##### MATERIAL FOR THIS EXERCISE
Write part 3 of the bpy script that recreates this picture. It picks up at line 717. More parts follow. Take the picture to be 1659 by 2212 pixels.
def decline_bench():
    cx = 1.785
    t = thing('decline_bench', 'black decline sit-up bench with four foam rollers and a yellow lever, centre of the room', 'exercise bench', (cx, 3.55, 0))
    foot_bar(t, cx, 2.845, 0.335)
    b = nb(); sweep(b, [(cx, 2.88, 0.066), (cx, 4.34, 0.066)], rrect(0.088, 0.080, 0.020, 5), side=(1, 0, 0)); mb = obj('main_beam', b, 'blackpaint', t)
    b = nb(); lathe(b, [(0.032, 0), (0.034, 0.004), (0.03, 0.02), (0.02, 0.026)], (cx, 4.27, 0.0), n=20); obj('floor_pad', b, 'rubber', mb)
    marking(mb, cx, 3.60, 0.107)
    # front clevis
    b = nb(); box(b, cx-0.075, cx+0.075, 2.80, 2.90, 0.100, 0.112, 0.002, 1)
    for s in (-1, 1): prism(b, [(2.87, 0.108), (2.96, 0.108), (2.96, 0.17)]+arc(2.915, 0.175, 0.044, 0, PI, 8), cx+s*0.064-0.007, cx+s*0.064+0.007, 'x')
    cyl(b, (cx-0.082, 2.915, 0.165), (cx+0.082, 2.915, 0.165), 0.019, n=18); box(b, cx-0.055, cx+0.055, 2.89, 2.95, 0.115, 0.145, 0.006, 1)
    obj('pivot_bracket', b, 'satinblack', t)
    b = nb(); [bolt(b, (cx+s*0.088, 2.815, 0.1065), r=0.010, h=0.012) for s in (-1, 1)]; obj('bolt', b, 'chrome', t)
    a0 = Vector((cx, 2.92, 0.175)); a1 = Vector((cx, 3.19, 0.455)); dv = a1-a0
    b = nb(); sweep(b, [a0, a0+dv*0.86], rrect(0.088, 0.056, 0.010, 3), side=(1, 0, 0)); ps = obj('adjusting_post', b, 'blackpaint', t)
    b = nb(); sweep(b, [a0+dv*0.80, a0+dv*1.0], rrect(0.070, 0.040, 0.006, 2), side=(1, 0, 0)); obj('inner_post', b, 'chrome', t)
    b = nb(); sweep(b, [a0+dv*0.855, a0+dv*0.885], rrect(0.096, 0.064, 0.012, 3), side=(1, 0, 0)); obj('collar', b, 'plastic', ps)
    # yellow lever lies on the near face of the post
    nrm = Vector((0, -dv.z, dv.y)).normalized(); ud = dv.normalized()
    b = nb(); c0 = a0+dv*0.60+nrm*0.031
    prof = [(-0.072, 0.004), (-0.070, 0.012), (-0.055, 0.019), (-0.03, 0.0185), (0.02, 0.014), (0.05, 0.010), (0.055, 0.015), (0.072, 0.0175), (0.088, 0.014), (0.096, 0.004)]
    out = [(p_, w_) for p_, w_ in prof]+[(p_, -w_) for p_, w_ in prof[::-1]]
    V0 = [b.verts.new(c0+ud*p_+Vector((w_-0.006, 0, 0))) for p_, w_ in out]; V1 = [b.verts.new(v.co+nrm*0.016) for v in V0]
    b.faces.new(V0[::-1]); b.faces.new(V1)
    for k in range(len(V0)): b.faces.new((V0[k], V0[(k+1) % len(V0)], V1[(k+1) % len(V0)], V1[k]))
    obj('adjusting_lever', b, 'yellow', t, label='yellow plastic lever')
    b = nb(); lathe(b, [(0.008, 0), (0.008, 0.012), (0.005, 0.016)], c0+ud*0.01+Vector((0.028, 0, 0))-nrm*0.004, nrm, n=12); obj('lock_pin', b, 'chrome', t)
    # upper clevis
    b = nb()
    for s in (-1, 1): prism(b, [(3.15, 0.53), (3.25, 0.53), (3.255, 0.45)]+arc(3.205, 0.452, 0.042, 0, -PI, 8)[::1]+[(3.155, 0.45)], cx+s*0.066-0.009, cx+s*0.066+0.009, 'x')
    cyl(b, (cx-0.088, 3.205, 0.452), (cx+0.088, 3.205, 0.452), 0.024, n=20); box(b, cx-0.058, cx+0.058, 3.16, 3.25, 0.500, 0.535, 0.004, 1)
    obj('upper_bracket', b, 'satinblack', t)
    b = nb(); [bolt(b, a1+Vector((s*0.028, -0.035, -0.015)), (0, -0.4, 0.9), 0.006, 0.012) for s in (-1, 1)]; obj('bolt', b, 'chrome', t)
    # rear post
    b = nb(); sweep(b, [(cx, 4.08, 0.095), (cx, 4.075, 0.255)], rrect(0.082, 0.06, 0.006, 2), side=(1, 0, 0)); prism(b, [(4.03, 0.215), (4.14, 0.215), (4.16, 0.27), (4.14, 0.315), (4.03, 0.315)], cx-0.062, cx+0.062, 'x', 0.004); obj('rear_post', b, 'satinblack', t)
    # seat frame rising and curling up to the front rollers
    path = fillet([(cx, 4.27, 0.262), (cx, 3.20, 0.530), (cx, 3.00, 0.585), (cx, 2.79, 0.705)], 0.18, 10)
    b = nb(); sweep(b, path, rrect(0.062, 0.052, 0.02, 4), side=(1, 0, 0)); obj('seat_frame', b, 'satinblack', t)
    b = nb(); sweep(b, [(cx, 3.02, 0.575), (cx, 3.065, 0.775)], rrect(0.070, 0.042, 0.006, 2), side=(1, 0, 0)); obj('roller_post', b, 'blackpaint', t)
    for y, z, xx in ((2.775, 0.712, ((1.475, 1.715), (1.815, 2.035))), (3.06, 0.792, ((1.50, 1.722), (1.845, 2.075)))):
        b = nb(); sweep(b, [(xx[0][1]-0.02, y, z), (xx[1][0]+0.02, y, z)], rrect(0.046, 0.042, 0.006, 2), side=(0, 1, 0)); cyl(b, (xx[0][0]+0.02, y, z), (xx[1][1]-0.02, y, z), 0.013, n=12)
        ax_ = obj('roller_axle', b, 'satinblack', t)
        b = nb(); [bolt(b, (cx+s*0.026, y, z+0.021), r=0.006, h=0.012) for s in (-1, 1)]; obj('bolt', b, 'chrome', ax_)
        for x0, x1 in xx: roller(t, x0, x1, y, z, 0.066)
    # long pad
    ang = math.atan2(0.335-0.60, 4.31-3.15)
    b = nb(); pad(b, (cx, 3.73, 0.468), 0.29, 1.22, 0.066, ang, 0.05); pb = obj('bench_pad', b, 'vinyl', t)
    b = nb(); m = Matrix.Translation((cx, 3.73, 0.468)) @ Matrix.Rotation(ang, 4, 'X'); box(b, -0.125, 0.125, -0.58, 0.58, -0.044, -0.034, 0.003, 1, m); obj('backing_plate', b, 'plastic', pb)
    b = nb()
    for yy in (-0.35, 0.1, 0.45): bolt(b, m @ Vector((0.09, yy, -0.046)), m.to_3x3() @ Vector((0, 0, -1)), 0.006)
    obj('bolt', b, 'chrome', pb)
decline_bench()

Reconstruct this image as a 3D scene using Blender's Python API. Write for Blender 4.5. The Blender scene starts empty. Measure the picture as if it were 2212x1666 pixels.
##########
WHAT THE TASK REQUIRES
Would you give the material above again, complete and exact?

EXERCISE RESULT
Write part 3 of the bpy script that recreates this picture. It picks up at line 717. More parts follow. Take the picture to be 1659 by 2212 pixels.
def decline_bench():
    cx = 1.785
    t = thing('decline_bench', 'black decline sit-up bench with four foam rollers and a yellow lever, centre of the room', 'exercise bench', (cx, 3.55, 0))
    foot_bar(t, cx, 2.845, 0.335)
    b = nb(); sweep(b, [(cx, 2.88, 0.066), (cx, 4.34, 0.066)], rrect(0.088, 0.080, 0.020, 5), side=(1, 0, 0)); mb = obj('main_beam', b, 'blackpaint', t)
    b = nb(); lathe(b, [(0.032, 0), (0.034, 0.004), (0.03, 0.02), (0.02, 0.026)], (cx, 4.27, 0.0), n=20); obj('floor_pad', b, 'rubber', mb)
    marking(mb, cx, 3.60, 0.107)
    # front clevis
    b = nb(); box(b, cx-0.075, cx+0.075, 2.80, 2.90, 0.100, 0.112, 0.002, 1)
    for s in (-1, 1): prism(b, [(2.87, 0.108), (2.96, 0.108), (2.96, 0.17)]+arc(2.915, 0.175, 0.044, 0, PI, 8), cx+s*0.064-0.007, cx+s*0.064+0.007, 'x')
    cyl(b, (cx-0.082, 2.915, 0.165), (cx+0.082, 2.915, 0.165), 0.019, n=18); box(b, cx-0.055, cx+0.055, 2.89, 2.95, 0.115, 0.145, 0.006, 1)
    obj('pivot_bracket', b, 'satinblack', t)
    b = nb(); [bolt(b, (cx+s*0.088, 2.815, 0.1065), r=0.010, h=0.012) for s in (-1, 1)]; obj('bolt', b, 'chrome', t)
    a0 = Vector((cx, 2.92, 0.175)); a1 = Vector((cx, 3.19, 0.455)); dv = a1-a0
    b = nb(); sweep(b, [a0, a0+dv*0.86], rrect(0.088, 0.056, 0.010, 3), side=(1, 0, 0)); ps = obj('adjusting_post', b, 'blackpaint', t)
    b = nb(); sweep(b, [a0+dv*0.80, a0+dv*1.0], rrect(0.070, 0.040, 0.006, 2), side=(1, 0, 0)); obj('inner_post', b, 'chrome', t)
    b = nb(); sweep(b, [a0+dv*0.855, a0+dv*0.885], rrect(0.096, 0.064, 0.012, 3), side=(1, 0, 0)); obj('collar', b, 'plastic', ps)
    # yellow lever lies on the near face of the post
    nrm = Vector((0, -dv.z, dv.y)).normalized(); ud = dv.normalized()
    b = nb(); c0 = a0+dv*0.60+nrm*0.031
    prof = [(-0.072, 0.004), (-0.070, 0.012), (-0.055, 0.019), (-0.03, 0.0185), (0.02, 0.014), (0.05, 0.010), (0.055, 0.015), (0.072, 0.0175), (0.088, 0.014), (0.096, 0.004)]
    out = [(p_, w_) for p_, w_ in prof]+[(p_, -w_) for p_, w_ in prof[::-1]]
    V0 = [b.verts.new(c0+ud*p_+Vector((w_-0.006, 0, 0))) for p_, w_ in out]; V1 = [b.verts.new(v.co+nrm*0.016) for v in V0]
    b.faces.new(V0[::-1]); b.faces.new(V1)
    for k in range(len(V0)): b.faces.new((V0[k], V0[(k+1) % len(V0)], V1[(k+1) % len(V0)], V1[k]))
    obj('adjusting_lever', b, 'yellow', t, label='yellow plastic lever')
    b = nb(); lathe(b, [(0.008, 0), (0.008, 0.012), (0.005, 0.016)], c0+ud*0.01+Vector((0.028, 0, 0))-nrm*0.004, nrm, n=12); obj('lock_pin', b, 'chrome', t)
    # upper clevis
    b = nb()
    for s in (-1, 1): prism(b, [(3.15, 0.53), (3.25, 0.53), (3.255, 0.45)]+arc(3.205, 0.452, 0.042, 0, -PI, 8)[::1]+[(3.155, 0.45)], cx+s*0.066-0.009, cx+s*0.066+0.009, 'x')
    cyl(b, (cx-0.088, 3.205, 0.452), (cx+0.088, 3.205, 0.452), 0.024, n=20); box(b, cx-0.058, cx+0.058, 3.16, 3.25, 0.500, 0.535, 0.004, 1)
    obj('upper_bracket', b, 'satinblack', t)
    b = nb(); [bolt(b, a1+Vector((s*0.028, -0.035, -0.015)), (0, -0.4, 0.9), 0.006, 0.012) for s in (-1, 1)]; obj('bolt', b, 'chrome', t)
    # rear post
    b = nb(); sweep(b, [(cx, 4.08, 0.095), (cx, 4.075, 0.255)], rrect(0.082, 0.06, 0.006, 2), side=(1, 0, 0)); prism(b, [(4.03, 0.215), (4.14, 0.215), (4.16, 0.27), (4.14, 0.315), (4.03, 0.315)], cx-0.062, cx+0.062, 'x', 0.004); obj('rear_post', b, 'satinblack', t)
    # seat frame rising and curling up to the front rollers
    path = fillet([(cx, 4.27, 0.262), (cx, 3.20, 0.530), (cx, 3.00, 0.585), (cx, 2.79, 0.705)], 0.18, 10)
    b = nb(); sweep(b, path, rrect(0.062, 0.052, 0.02, 4), side=(1, 0, 0)); obj('seat_frame', b, 'satinblack', t)
    b = nb(); sweep(b, [(cx, 3.02, 0.575), (cx, 3.065, 0.775)], rrect(0.070, 0.042, 0.006, 2), side=(1, 0, 0)); obj('roller_post', b, 'blackpaint', t)
    for y, z, xx in ((2.775, 0.712, ((1.475, 1.715), (1.815, 2.035))), (3.06, 0.792, ((1.50, 1.722), (1.845, 2.075)))):
        b = nb(); sweep(b, [(xx[0][1]-0.02, y, z), (xx[1][0]+0.02, y, z)], rrect(0.046, 0.042, 0.006, 2), side=(0, 1, 0)); cyl(b, (xx[0][0]+0.02, y, z), (xx[1][1]-0.02, y, z), 0.013, n=12)
        ax_ = obj('roller_axle', b, 'satinblack', t)
        b = nb(); [bolt(b, (cx+s*0.026, y, z+0.021), r=0.006, h=0.012) for s in (-1, 1)]; obj('bolt', b, 'chrome', ax_)
        for x0, x1 in xx: roller(t, x0, x1, y, z, 0.066)
    # long pad
    ang = math.atan2(0.335-0.60, 4.31-3.15)
    b = nb(); pad(b, (cx, 3.73, 0.468), 0.29, 1.22, 0.066, ang, 0.05); pb = obj('bench_pad', b, 'vinyl', t)
    b = nb(); m = Matrix.Translation((cx, 3.73, 0.468)) @ Matrix.Rotation(ang, 4, 'X'); box(b, -0.125, 0.125, -0.58, 0.58, -0.044, -0.034, 0.003, 1, m); obj('backing_plate', b, 'plastic', pb)
    b = nb()
    for yy in (-0.35, 0.1, 0.45): bolt(b, m @ Vector((0.09, yy, -0.046)), m.to_3x3() @ Vector((0, 0, -1)), 0.006)
    obj('bolt', b, 'chrome', pb)
decline_bench()

Reconstruct this image as a 3D scene using Blender's Python API. Write for Blender 4.5. The Blender scene starts empty. Measure the picture as if it were 2212x1666 pixels.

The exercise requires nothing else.